Несостоявшаяся битва
Наиболее распространенный упрек, который бросают Ростопчину, состоит в том, что 30 августа он призвал москвичей вооружаться и ждать его на Трех Горах. Призвал, а сам не явился.
Действительно, в афише № 15 граф писал: «Братцы... Я вас призываю именем Божией Матери на защиту храмов Господних, Москвы, земли Русской. Вооружитесь, кто чем может, и конные, и пешие; возьмите только на три дни хлеба; собирайтесь тотчас на Трех Горах; я буду с вами, и вместе истребим злодея!»
Сейчас идея сбора горожан для битвы у стен города, часто принимается историками за один из фантастических замыслов московского генерал-губернатора. На самом деле эта идея всерьез рассматривалась не только им: с Ростопчиным был полностью согласен Багратион.

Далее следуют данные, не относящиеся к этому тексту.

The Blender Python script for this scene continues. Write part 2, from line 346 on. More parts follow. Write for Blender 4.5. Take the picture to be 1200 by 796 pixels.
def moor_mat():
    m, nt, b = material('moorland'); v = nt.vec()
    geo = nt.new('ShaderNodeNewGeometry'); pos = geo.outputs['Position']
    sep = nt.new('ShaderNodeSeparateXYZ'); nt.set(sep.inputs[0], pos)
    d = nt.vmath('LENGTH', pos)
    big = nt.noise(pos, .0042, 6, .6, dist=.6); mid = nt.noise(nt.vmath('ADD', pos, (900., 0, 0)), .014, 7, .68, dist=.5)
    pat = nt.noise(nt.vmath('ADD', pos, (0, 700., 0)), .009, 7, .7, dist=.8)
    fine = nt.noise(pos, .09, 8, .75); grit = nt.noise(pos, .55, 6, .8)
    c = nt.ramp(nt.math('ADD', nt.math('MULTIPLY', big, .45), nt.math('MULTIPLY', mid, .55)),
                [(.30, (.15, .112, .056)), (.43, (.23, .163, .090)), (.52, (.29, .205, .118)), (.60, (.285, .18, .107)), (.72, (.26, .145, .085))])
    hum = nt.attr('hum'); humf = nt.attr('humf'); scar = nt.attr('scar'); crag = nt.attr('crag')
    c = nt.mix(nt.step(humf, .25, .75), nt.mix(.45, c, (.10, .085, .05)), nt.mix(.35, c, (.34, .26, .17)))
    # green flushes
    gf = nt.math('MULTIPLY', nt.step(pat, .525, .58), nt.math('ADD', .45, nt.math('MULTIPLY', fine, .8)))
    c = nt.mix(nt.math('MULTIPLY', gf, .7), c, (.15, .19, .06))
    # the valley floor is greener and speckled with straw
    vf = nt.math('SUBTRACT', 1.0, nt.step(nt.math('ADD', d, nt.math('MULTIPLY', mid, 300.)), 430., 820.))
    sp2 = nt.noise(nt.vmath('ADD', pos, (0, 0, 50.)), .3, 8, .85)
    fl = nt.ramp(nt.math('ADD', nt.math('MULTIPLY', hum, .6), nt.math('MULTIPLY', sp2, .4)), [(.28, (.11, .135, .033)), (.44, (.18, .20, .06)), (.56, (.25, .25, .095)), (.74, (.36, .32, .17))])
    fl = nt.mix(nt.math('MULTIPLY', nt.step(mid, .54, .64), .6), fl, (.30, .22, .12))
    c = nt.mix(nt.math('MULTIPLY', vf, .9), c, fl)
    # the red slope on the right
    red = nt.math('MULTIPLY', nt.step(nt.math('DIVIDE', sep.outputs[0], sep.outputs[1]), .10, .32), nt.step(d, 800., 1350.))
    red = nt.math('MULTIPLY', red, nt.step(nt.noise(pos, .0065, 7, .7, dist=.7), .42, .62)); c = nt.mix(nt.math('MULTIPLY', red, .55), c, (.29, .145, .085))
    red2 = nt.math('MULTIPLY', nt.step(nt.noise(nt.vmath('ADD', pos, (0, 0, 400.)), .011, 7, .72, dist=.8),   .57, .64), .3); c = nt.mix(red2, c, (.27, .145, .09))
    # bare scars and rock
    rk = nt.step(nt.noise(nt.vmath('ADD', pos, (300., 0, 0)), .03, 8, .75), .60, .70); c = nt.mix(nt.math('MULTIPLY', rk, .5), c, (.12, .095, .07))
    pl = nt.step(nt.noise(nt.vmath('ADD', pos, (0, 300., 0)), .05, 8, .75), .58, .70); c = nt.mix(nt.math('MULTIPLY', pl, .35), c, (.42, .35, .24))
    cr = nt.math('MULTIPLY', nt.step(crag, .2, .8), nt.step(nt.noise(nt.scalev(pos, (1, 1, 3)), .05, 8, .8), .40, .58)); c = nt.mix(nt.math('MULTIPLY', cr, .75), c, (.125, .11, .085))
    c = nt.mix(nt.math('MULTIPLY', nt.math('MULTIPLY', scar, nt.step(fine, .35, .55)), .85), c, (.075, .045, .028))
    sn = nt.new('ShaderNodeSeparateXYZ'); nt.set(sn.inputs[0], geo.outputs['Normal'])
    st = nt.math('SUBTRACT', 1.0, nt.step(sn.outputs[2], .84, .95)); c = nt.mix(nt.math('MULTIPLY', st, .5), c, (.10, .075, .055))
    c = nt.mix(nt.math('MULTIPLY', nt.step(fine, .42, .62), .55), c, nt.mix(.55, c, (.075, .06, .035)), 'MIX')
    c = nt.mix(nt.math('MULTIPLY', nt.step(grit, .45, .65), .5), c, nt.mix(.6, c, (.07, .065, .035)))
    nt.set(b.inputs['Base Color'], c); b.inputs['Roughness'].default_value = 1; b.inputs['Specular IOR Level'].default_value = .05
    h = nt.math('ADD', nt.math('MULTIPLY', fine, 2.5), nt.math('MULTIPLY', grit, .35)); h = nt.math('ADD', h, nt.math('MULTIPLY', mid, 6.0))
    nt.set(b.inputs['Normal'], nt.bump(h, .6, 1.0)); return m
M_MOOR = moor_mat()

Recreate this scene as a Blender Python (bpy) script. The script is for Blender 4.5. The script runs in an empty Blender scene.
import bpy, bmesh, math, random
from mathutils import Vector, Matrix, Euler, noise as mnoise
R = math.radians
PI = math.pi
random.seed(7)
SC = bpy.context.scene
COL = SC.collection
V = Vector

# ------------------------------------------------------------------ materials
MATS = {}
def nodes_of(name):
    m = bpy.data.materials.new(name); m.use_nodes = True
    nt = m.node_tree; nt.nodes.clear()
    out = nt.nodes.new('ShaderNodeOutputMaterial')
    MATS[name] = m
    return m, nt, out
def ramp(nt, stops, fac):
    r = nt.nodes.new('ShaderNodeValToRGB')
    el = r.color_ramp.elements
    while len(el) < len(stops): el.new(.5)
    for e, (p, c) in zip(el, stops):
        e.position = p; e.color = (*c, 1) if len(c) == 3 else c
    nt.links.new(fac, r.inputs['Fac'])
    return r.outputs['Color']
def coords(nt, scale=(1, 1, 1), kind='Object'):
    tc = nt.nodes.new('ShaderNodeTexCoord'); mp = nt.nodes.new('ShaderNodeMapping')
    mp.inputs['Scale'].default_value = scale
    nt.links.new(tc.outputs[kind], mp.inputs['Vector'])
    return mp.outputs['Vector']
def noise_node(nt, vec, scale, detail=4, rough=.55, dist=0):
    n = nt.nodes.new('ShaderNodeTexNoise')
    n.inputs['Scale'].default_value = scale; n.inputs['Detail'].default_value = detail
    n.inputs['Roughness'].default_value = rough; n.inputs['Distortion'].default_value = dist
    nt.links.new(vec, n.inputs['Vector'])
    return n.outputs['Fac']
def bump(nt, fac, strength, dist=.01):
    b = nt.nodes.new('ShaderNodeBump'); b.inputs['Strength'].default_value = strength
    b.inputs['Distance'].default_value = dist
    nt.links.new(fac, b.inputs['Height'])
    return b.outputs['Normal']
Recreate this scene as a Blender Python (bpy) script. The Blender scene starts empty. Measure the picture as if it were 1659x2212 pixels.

Но что же это был за план? Ростопчин был горячим сторонником сражения под стенами Москвы. Он считал, что в смертельной схватке, решающей судьбу России, вооруженные москвичи - пусть даже ценой собственной гибели - могли бы отвлечь на себя несколько десятков тысяч неприятельских солдат и помочь этим русским войскам. Такой план был одобрен и Кутузовым.
Почему же план не был реализован? Известно, что 21 августа Кутузов сообщил Ростопчину о своей цели - «спасении первопрестольного града Москвы». На следующий день он писал: «...и ежели буду побежден, то я пойду к Москве, и там буду оборонять столицу». Уже после Бородино, 27 августа, фельдмаршал прямо заявил о намерении «выдержать у Москвы решительную, может быть, битву». Зная о таких планах командующего, Ростопчин и призывал москвичей собраться на Трех Горах. Однако в последний момент Кутузов отказался от нового сражения. Встречать французов без армии, с одними только наспех вооруженными горожанами было безумием, и Ростопчин принял единственно верное решение: он не явился к собравшимся, и те вынуждены были разойтись. И не его вина, что командующий не воспользовался патриотическими чувствами нескольких десятков тысяч вооруженных людей, настроенных умереть у стен города.
Деятельность Ростопчина на благо Отчества сейчас прочно забыта. Но в победе 1812 года был немалый вклад осмеянного Львом Толстым московского градоначальника. Что, кстати, мог бы подтвердить и Наполеон, называвший своим личным врагом и одним главных виновников своего поражения в России именно графа Ростопчина.